Ascensión de una llama
Hace exactamente un año y dos días, a las 12 y minutos fugaces de la noche, en el cielo ancho que abarcaba Santurce, Portugalete, Las Arenas, Negurigane, Santa Maria de Gexto y más alla, se elevaban los fuegos artificiales y los petardos sin tregua, ahora más por aquí y menos por acá, en una exhibición de saltos sobre el cielo negro, que despedía la estela del viejo año para dar paso al nuevo que, según un oráculo, venía traidor.

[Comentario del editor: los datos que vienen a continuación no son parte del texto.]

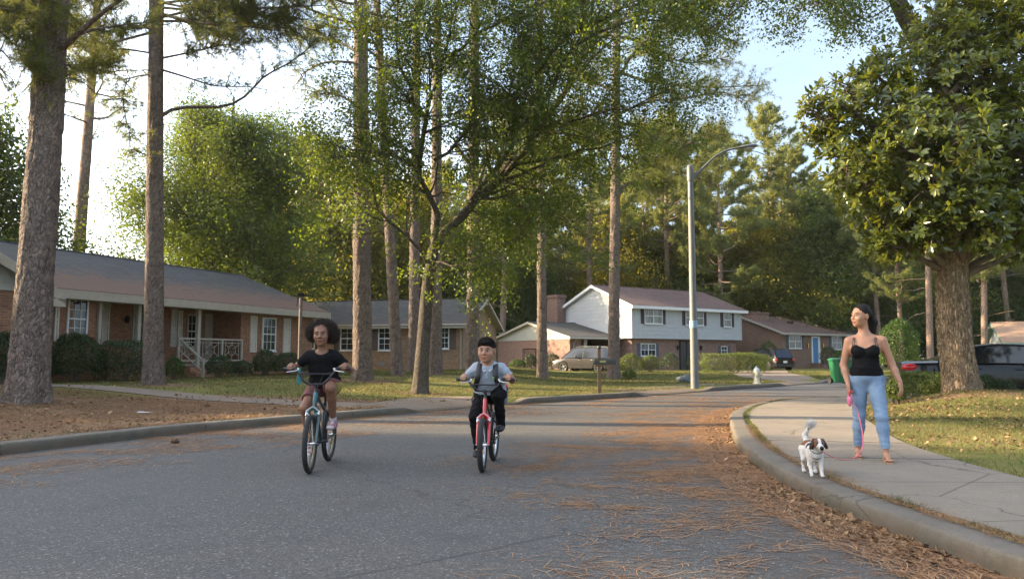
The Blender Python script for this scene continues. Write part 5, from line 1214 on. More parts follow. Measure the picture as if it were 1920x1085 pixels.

Y entonces, entre tanto vaivén de flores de fuego estrelladas que ascendían rápidamente para florecer con prisa, atolondradas y ruidosas, y desaparecer después o dejar a lo sumo en el cielo una nube de polvo de gris que barrería el viento, allí digo, sin más, entre tanto guirigay artificial, empezó a ascender a ras del suelo primero, con parsimonia, sin prisa pero sin pausa, como suspendida, como pequeño milagro de cordura tranquilizadora en movimiento, una linterna, un farol, una bolsa de papel con vida dentro, trémula y no menos palpitante que un pájaro en el pecho.
Y ascendió y ascendió, mecida por el viento…
Y aún se adivinaba lejos, vislumbrada desde el balcón, en su ascensión silenciosa hacia lo alto, mientras las estrellas de mil colores acaparaban las miradas y los oídos de la mayoría de la gente, en el balcón de enfrente.
No quise quedarme hasta el final y presenciar la extinción de la llama.
Elegí conscientemente, mantenerla viva en mi memoria.
Así me retiré del balcón, con la luz bailando, aún, en la noche oscura.